None of the police forces said their reviews were directly linked to the summer riots.

But Paul Reilly, senior lecturer in communications, media and democracy at the University of Glasgow, said many users had left X "in response to the volumes of hate speech, disinformation, and of course, Elon Musk's use of it too".

"That leads to organisations who are looking to reach those audiences moving with them to different platforms."

CHARITABLE, HEALTH AND EDUCATION BODIES DROP X

Of 32 ambulance and fire services surveyed by Reuters, nine said they had actively reviewed their presence on X. England's North East Ambulance Service announced in July that it had stopped posting there.

Individual forces within the emergency services said they were weighing up whether the platform's usefulness still justified their association with it.

In recent months, some British charities and health and educational establishments have said they will no longer post to X.

Musk has said he is defending freedom of speech and has likened Britain's anti-hate-speech laws to Soviet censorship. New online safety laws will soon require tech firms to remove illegal content from their platforms, including hate speech.

Digital analytics company Similarweb estimates that the number of iOS and Android app users of X in Britain fell in September by 17.7% in the space of a year to 10.4 million. Two years ago it was 15 million. Similarweb also estimated a 7.9% drop in the United States over the last year.

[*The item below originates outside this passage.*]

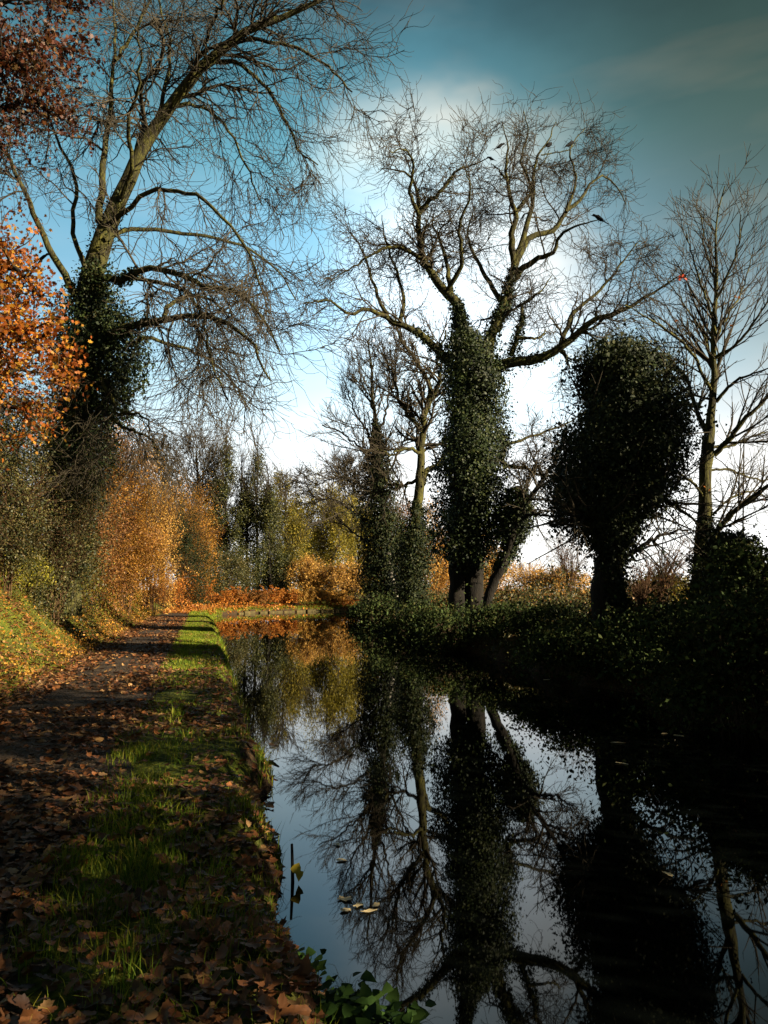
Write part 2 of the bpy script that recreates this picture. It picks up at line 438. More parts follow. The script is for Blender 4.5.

Britain's government continues to post on X but does not use it for paid communications. It does, however, advertise on Meta's Instagram and Facebook, a government source told Reuters.

Adam Hadley, executive director of the U.N.-backed Tech Against Terrorism initiative, said authorities should choose their social media carefully.

"Platforms are kind of political: they have identities, and therefore it's important where they post."